Eskiden annesi babası Müslüman olan kimselerin evlatları, babalarını taklit ederek Müslüman kalabilirdi. Fakat bugün o taklidi imanı, batıdan gelen materyalist felsefe eritti. Ve öyle bir inançla hayatiyetini devam etmek isteyen, ayakta duramaz oldu.

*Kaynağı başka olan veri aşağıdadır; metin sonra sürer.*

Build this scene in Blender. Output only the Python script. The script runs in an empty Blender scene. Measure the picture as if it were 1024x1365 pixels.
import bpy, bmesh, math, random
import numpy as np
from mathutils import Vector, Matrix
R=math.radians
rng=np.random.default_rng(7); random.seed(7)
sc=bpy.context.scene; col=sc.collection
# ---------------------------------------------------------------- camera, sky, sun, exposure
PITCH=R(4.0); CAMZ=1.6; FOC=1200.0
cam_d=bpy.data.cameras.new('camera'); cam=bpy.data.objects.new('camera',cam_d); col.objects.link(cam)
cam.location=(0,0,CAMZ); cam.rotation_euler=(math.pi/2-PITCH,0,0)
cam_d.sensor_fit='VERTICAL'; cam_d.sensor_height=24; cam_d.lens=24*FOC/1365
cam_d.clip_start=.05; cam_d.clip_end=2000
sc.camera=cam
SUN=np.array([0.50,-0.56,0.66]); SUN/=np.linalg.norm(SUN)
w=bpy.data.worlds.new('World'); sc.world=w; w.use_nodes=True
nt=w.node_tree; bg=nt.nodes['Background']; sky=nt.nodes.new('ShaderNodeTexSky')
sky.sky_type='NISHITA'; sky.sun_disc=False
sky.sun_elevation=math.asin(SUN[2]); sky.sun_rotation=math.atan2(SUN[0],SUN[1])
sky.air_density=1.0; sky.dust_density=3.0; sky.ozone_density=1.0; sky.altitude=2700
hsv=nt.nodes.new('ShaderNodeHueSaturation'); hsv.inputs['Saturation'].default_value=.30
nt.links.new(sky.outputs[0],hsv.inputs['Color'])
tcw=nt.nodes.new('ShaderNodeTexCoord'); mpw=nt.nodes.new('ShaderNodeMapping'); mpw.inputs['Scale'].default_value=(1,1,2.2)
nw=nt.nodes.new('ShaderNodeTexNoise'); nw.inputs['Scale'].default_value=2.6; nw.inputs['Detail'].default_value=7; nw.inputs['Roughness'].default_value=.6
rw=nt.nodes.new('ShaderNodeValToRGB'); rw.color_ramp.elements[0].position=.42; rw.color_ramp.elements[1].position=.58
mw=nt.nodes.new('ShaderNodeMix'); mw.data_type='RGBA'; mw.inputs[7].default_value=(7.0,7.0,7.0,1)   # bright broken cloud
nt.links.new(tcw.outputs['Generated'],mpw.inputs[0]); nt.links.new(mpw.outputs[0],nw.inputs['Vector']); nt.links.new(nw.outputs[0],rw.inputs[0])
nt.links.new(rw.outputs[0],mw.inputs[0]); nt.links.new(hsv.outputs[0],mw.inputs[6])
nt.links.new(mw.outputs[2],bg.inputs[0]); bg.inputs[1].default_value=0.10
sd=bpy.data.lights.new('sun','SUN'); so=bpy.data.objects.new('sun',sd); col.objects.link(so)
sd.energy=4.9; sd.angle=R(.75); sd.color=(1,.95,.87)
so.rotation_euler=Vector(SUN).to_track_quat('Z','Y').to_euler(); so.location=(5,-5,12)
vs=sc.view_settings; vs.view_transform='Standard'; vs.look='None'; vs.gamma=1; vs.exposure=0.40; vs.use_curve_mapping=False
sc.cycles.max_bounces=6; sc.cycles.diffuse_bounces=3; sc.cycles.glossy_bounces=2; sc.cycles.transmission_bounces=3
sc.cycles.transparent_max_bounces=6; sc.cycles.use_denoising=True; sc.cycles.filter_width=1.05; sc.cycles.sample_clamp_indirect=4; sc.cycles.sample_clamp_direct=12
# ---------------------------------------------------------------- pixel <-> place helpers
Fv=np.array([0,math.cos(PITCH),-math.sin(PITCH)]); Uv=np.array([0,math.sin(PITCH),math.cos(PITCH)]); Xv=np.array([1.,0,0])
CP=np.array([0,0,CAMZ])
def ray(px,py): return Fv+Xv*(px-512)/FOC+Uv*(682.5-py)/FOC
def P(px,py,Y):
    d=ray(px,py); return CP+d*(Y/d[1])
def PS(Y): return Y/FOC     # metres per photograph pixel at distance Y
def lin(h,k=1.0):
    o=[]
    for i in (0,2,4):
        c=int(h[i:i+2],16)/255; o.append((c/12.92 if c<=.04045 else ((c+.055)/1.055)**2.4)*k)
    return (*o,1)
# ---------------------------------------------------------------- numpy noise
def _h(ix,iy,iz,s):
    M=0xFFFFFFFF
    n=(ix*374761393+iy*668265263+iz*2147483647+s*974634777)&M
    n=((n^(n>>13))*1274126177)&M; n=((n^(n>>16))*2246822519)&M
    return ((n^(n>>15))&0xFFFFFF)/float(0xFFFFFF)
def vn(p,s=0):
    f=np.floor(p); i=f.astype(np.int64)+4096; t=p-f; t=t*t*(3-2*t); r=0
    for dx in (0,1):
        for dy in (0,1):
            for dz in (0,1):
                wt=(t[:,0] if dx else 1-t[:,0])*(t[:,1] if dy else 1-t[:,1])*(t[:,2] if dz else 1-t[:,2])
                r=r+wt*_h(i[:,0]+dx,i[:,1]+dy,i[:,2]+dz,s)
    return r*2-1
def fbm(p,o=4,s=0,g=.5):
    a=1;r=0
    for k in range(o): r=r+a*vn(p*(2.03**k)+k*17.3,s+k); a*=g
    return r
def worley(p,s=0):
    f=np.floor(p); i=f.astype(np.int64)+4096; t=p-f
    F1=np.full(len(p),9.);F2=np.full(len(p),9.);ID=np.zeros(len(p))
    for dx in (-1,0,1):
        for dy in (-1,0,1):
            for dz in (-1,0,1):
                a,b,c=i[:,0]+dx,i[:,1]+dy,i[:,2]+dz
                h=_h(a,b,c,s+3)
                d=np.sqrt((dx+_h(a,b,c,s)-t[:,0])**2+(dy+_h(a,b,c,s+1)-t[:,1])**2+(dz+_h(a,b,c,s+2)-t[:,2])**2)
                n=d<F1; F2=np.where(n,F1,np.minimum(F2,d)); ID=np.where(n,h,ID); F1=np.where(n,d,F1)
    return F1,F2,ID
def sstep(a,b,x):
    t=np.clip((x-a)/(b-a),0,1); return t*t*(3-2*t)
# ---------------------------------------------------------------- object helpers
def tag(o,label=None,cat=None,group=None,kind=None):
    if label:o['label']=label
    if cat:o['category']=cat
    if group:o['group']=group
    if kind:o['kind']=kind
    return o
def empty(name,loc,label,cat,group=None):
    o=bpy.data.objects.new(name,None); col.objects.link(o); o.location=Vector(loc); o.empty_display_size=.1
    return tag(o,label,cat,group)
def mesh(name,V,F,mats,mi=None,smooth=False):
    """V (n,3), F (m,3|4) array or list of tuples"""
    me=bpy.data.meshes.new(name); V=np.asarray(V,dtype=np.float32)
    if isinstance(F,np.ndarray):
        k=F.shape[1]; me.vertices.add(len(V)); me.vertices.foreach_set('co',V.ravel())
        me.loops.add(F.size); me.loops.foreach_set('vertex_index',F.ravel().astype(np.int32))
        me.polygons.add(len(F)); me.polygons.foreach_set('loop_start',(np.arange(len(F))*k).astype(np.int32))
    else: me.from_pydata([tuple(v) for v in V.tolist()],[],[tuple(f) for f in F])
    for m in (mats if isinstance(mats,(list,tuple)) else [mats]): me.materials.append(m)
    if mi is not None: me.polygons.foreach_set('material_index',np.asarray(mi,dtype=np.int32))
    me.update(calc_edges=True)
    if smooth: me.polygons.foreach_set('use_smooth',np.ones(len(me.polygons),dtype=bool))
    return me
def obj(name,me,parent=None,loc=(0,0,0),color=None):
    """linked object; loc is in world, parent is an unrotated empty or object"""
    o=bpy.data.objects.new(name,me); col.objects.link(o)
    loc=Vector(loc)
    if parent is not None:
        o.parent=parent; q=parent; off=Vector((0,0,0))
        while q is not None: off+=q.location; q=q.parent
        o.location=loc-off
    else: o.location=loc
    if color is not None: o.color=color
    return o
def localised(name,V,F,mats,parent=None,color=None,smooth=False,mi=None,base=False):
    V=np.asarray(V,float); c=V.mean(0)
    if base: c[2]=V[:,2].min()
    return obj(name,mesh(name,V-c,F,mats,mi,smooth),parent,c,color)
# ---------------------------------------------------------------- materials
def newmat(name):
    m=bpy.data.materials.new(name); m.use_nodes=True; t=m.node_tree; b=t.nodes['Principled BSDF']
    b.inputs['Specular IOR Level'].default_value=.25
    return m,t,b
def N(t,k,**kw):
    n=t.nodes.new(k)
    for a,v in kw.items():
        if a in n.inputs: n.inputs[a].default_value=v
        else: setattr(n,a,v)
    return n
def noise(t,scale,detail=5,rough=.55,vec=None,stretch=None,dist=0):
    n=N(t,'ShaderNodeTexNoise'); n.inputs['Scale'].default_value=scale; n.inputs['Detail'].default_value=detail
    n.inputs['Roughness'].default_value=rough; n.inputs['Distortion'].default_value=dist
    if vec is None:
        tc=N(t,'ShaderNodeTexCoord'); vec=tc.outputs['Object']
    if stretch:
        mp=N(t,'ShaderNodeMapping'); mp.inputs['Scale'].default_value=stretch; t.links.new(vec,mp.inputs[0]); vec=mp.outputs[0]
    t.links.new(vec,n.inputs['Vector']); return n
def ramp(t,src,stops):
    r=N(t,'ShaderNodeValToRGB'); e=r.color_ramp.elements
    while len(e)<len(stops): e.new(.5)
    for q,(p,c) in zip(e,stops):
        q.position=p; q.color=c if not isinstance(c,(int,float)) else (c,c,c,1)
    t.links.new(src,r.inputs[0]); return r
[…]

Bu zamanda, düşman imanın esaslarına her taraftan saldırması neticesinde, biz sağlam delillerle Allahımızı tanıma yolunda ilerleyerek imanımızı takviye etmezsek, batıdan gelmiş olan,  görmediğin şeye inanma, Teorisi karşısında imansız kalabiliriz tehlikesi ile baş başa kalmaktan kurtulamayız. Çünkü daha önce de dediğim gibi bugün eskisi gibi imansızlık cehaletten gelmiyor. Çünkü eski zamandaki cahillere izah ettikten sonra kabul ederlerdi, inat ederek kabul etmeyenler olsa bile çok azınlıkta kalırdı. Amma materyalist felsefesini üreten; Marx, Engels, Darwin ve bunların fikir arkadaşları olan büyük dinsizler, fikirlerini halka inandırmak için yazdıkları kitaplarla Müslümanlarda büyük tahribat yaptılar. Sebebine gelince; yirminci asırda, Müslüman memleketlerin tamamı istila edilmişti. Müstemleke haline gelmişti. Kimisi dış düşmanlar tarafından, kimiside iç düşmanların istilasına uğramıştı.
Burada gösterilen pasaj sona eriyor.